▶ **Written exercise**
All of the material should be reproduced exactly, with pictures left out.
────────────────────────────────────────
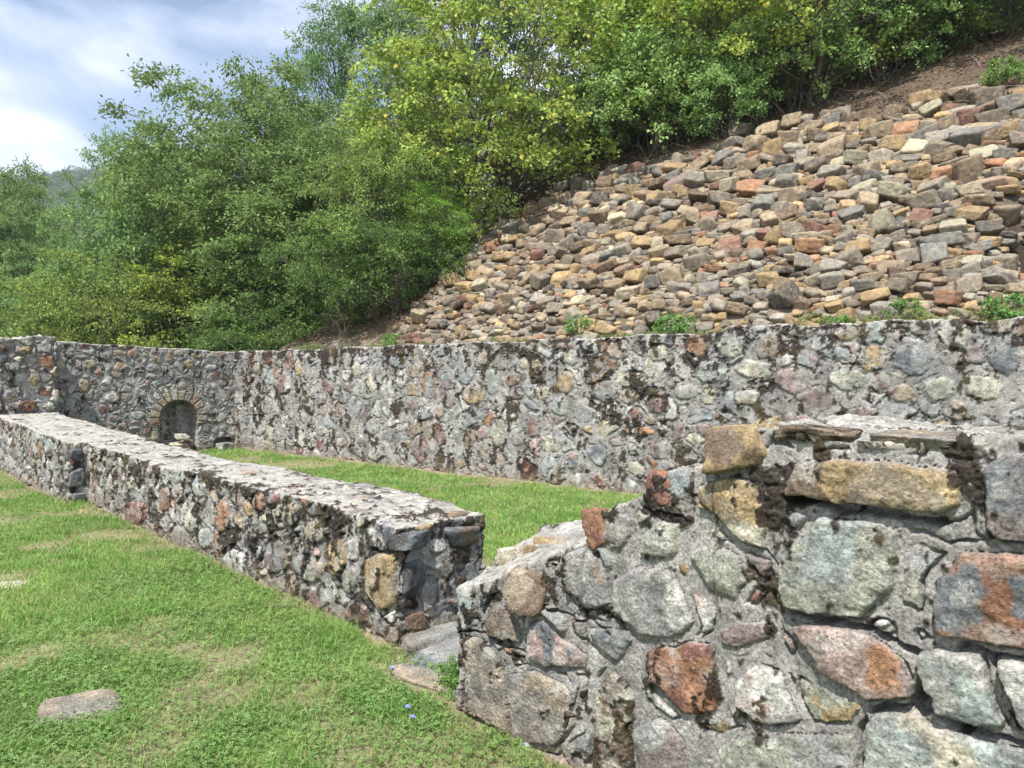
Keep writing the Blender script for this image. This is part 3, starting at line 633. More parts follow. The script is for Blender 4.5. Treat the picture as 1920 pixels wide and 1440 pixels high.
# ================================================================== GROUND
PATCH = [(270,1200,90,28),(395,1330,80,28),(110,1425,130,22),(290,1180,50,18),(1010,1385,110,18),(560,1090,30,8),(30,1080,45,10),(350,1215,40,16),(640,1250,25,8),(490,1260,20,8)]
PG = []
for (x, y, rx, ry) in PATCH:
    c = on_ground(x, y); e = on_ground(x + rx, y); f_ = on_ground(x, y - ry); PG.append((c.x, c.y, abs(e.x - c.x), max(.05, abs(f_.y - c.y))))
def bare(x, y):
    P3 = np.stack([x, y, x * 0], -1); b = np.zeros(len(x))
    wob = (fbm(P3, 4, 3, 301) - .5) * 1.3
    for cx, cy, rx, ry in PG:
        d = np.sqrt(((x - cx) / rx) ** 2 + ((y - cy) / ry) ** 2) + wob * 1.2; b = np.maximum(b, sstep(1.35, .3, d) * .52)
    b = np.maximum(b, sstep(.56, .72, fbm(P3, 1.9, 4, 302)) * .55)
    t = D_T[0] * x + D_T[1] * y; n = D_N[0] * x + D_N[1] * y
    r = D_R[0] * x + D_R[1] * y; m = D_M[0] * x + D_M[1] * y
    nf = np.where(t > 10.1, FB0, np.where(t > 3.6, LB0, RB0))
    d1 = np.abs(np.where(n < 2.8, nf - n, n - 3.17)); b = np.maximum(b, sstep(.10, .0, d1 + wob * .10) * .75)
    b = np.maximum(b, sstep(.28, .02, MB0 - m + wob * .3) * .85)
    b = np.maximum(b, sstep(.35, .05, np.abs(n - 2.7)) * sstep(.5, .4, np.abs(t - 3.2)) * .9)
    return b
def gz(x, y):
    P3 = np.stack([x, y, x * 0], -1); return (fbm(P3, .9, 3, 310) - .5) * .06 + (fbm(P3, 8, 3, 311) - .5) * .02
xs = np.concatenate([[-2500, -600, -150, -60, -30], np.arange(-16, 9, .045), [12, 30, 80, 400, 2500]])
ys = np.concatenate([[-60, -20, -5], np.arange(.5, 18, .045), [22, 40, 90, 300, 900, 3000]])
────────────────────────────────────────
▶ **Full response**
Keep writing the Blender script for this image. This is part 3, starting at line 633. More parts follow. The script is for Blender 4.5. Treat the picture as 1920 pixels wide and 1440 pixels high.
# ================================================================== GROUND
PATCH = [(270,1200,90,28),(395,1330,80,28),(110,1425,130,22),(290,1180,50,18),(1010,1385,110,18),(560,1090,30,8),(30,1080,45,10),(350,1215,40,16),(640,1250,25,8),(490,1260,20,8)]
PG = []
for (x, y, rx, ry) in PATCH:
    c = on_ground(x, y); e = on_ground(x + rx, y); f_ = on_ground(x, y - ry); PG.append((c.x, c.y, abs(e.x - c.x), max(.05, abs(f_.y - c.y))))
def bare(x, y):
    P3 = np.stack([x, y, x * 0], -1); b = np.zeros(len(x))
    wob = (fbm(P3, 4, 3, 301) - .5) * 1.3
    for cx, cy, rx, ry in PG:
        d = np.sqrt(((x - cx) / rx) ** 2 + ((y - cy) / ry) ** 2) + wob * 1.2; b = np.maximum(b, sstep(1.35, .3, d) * .52)
    b = np.maximum(b, sstep(.56, .72, fbm(P3, 1.9, 4, 302)) * .55)
    t = D_T[0] * x + D_T[1] * y; n = D_N[0] * x + D_N[1] * y
    r = D_R[0] * x + D_R[1] * y; m = D_M[0] * x + D_M[1] * y
    nf = np.where(t > 10.1, FB0, np.where(t > 3.6, LB0, RB0))
    d1 = np.abs(np.where(n < 2.8, nf - n, n - 3.17)); b = np.maximum(b, sstep(.10, .0, d1 + wob * .10) * .75)
    b = np.maximum(b, sstep(.28, .02, MB0 - m + wob * .3) * .85)
    b = np.maximum(b, sstep(.35, .05, np.abs(n - 2.7)) * sstep(.5, .4, np.abs(t - 3.2)) * .9)
    return b
def gz(x, y):
    P3 = np.stack([x, y, x * 0], -1); return (fbm(P3, .9, 3, 310) - .5) * .06 + (fbm(P3, 8, 3, 311) - .5) * .02
xs = np.concatenate([[-2500, -600, -150, -60, -30], np.arange(-16, 9, .045), [12, 30, 80, 400, 2500]])
ys = np.concatenate([[-60, -20, -5], np.arange(.5, 18, .045), [22, 40, 90, 300, 900, 3000]])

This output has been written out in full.